**SUPPLIED DATA**
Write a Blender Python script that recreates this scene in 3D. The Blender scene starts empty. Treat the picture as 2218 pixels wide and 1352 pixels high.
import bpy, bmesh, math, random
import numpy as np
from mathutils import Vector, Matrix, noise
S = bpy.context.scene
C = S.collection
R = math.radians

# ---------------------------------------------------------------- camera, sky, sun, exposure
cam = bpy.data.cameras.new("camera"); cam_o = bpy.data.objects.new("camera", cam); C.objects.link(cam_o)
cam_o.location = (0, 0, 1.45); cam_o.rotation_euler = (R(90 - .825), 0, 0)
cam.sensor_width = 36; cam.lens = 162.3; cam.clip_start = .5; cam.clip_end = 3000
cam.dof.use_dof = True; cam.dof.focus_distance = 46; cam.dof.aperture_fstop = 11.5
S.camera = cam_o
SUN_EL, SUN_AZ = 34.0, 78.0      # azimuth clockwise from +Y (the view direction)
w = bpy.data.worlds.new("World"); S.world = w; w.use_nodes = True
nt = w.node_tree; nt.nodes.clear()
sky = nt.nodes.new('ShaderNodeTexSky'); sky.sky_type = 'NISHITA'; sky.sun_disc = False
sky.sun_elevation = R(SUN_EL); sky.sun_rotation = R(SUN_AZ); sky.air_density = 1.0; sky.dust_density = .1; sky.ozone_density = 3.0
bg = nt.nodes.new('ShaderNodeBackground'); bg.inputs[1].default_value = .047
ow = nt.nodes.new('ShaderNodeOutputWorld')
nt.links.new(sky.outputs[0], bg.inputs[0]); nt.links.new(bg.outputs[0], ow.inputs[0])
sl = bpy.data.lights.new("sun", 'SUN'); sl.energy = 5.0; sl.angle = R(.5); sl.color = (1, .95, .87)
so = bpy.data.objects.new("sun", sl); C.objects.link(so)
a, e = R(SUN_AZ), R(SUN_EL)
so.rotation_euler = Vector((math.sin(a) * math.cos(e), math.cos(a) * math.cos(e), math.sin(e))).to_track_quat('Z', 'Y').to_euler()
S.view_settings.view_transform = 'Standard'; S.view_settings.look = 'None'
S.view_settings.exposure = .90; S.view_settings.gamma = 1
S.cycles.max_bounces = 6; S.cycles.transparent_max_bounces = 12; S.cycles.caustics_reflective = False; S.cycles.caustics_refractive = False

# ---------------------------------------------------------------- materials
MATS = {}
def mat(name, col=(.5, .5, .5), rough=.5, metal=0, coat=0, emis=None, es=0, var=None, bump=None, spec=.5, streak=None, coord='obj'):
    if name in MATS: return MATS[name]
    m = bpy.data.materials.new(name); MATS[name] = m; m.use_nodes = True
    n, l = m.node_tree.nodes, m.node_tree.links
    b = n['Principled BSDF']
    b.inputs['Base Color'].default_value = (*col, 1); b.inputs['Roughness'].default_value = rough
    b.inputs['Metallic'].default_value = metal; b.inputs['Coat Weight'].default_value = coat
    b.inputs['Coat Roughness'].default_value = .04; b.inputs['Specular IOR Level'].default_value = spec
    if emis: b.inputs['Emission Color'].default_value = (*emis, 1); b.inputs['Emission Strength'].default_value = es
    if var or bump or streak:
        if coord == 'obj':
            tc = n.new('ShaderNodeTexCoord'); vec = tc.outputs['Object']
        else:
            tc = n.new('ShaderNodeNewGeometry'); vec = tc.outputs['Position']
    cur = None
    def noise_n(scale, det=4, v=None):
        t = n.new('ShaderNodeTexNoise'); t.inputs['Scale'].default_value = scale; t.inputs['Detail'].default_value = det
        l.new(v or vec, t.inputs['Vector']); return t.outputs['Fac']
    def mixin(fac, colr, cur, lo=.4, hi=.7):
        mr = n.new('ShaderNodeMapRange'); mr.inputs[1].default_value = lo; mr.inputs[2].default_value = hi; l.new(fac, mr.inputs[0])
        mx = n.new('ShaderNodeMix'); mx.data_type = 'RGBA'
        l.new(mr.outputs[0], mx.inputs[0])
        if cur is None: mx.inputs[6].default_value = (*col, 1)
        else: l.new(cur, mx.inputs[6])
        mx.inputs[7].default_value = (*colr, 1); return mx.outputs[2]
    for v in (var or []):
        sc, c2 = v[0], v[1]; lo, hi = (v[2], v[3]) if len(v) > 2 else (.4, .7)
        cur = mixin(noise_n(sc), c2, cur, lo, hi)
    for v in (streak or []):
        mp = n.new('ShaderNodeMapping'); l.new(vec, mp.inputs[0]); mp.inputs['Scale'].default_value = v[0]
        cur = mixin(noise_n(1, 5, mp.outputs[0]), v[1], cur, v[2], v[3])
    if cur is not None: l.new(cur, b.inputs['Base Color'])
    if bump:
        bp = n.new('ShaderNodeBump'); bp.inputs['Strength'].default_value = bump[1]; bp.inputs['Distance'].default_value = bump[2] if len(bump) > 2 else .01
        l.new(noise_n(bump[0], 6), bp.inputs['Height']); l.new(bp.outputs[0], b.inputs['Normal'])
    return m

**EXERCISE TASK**
Repeat the listing above without any change.

**SOLUTION TO THIS PROBLEM**
Write a Blender Python script that recreates this scene in 3D. The Blender scene starts empty. Treat the picture as 2218 pixels wide and 1352 pixels high.
import bpy, bmesh, math, random
import numpy as np
from mathutils import Vector, Matrix, noise
S = bpy.context.scene
C = S.collection
R = math.radians

# ---------------------------------------------------------------- camera, sky, sun, exposure
cam = bpy.data.cameras.new("camera"); cam_o = bpy.data.objects.new("camera", cam); C.objects.link(cam_o)
cam_o.location = (0, 0, 1.45); cam_o.rotation_euler = (R(90 - .825), 0, 0)
cam.sensor_width = 36; cam.lens = 162.3; cam.clip_start = .5; cam.clip_end = 3000
cam.dof.use_dof = True; cam.dof.focus_distance = 46; cam.dof.aperture_fstop = 11.5
S.camera = cam_o
SUN_EL, SUN_AZ = 34.0, 78.0      # azimuth clockwise from +Y (the view direction)
w = bpy.data.worlds.new("World"); S.world = w; w.use_nodes = True
nt = w.node_tree; nt.nodes.clear()
sky = nt.nodes.new('ShaderNodeTexSky'); sky.sky_type = 'NISHITA'; sky.sun_disc = False
sky.sun_elevation = R(SUN_EL); sky.sun_rotation = R(SUN_AZ); sky.air_density = 1.0; sky.dust_density = .1; sky.ozone_density = 3.0
bg = nt.nodes.new('ShaderNodeBackground'); bg.inputs[1].default_value = .047
ow = nt.nodes.new('ShaderNodeOutputWorld')
nt.links.new(sky.outputs[0], bg.inputs[0]); nt.links.new(bg.outputs[0], ow.inputs[0])
sl = bpy.data.lights.new("sun", 'SUN'); sl.energy = 5.0; sl.angle = R(.5); sl.color = (1, .95, .87)
so = bpy.data.objects.new("sun", sl); C.objects.link(so)
a, e = R(SUN_AZ), R(SUN_EL)
so.rotation_euler = Vector((math.sin(a) * math.cos(e), math.cos(a) * math.cos(e), math.sin(e))).to_track_quat('Z', 'Y').to_euler()
S.view_settings.view_transform = 'Standard'; S.view_settings.look = 'None'
S.view_settings.exposure = .90; S.view_settings.gamma = 1
S.cycles.max_bounces = 6; S.cycles.transparent_max_bounces = 12; S.cycles.caustics_reflective = False; S.cycles.caustics_refractive = False

# ---------------------------------------------------------------- materials
MATS = {}
def mat(name, col=(.5, .5, .5), rough=.5, metal=0, coat=0, emis=None, es=0, var=None, bump=None, spec=.5, streak=None, coord='obj'):
    if name in MATS: return MATS[name]
    m = bpy.data.materials.new(name); MATS[name] = m; m.use_nodes = True
    n, l = m.node_tree.nodes, m.node_tree.links
    b = n['Principled BSDF']
    b.inputs['Base Color'].default_value = (*col, 1); b.inputs['Roughness'].default_value = rough
    b.inputs['Metallic'].default_value = metal; b.inputs['Coat Weight'].default_value = coat
    b.inputs['Coat Roughness'].default_value = .04; b.inputs['Specular IOR Level'].default_value = spec
    if emis: b.inputs['Emission Color'].default_value = (*emis, 1); b.inputs['Emission Strength'].default_value = es
    if var or bump or streak:
        if coord == 'obj':
            tc = n.new('ShaderNodeTexCoord'); vec = tc.outputs['Object']
        else:
            tc = n.new('ShaderNodeNewGeometry'); vec = tc.outputs['Position']
    cur = None
    def noise_n(scale, det=4, v=None):
        t = n.new('ShaderNodeTexNoise'); t.inputs['Scale'].default_value = scale; t.inputs['Detail'].default_value = det
        l.new(v or vec, t.inputs['Vector']); return t.outputs['Fac']
    def mixin(fac, colr, cur, lo=.4, hi=.7):
        mr = n.new('ShaderNodeMapRange'); mr.inputs[1].default_value = lo; mr.inputs[2].default_value = hi; l.new(fac, mr.inputs[0])
        mx = n.new('ShaderNodeMix'); mx.data_type = 'RGBA'
        l.new(mr.outputs[0], mx.inputs[0])
        if cur is None: mx.inputs[6].default_value = (*col, 1)
        else: l.new(cur, mx.inputs[6])
        mx.inputs[7].default_value = (*colr, 1); return mx.outputs[2]
    for v in (var or []):
        sc, c2 = v[0], v[1]; lo, hi = (v[2], v[3]) if len(v) > 2 else (.4, .7)
        cur = mixin(noise_n(sc), c2, cur, lo, hi)
    for v in (streak or []):
        mp = n.new('ShaderNodeMapping'); l.new(vec, mp.inputs[0]); mp.inputs['Scale'].default_value = v[0]
        cur = mixin(noise_n(1, 5, mp.outputs[0]), v[1], cur, v[2], v[3])
    if cur is not None: l.new(cur, b.inputs['Base Color'])
    if bump:
        bp = n.new('ShaderNodeBump'); bp.inputs['Strength'].default_value = bump[1]; bp.inputs['Distance'].default_value = bump[2] if len(bump) > 2 else .01
        l.new(noise_n(bump[0], 6), bp.inputs['Height']); l.new(bp.outputs[0], b.inputs['Normal'])
    return m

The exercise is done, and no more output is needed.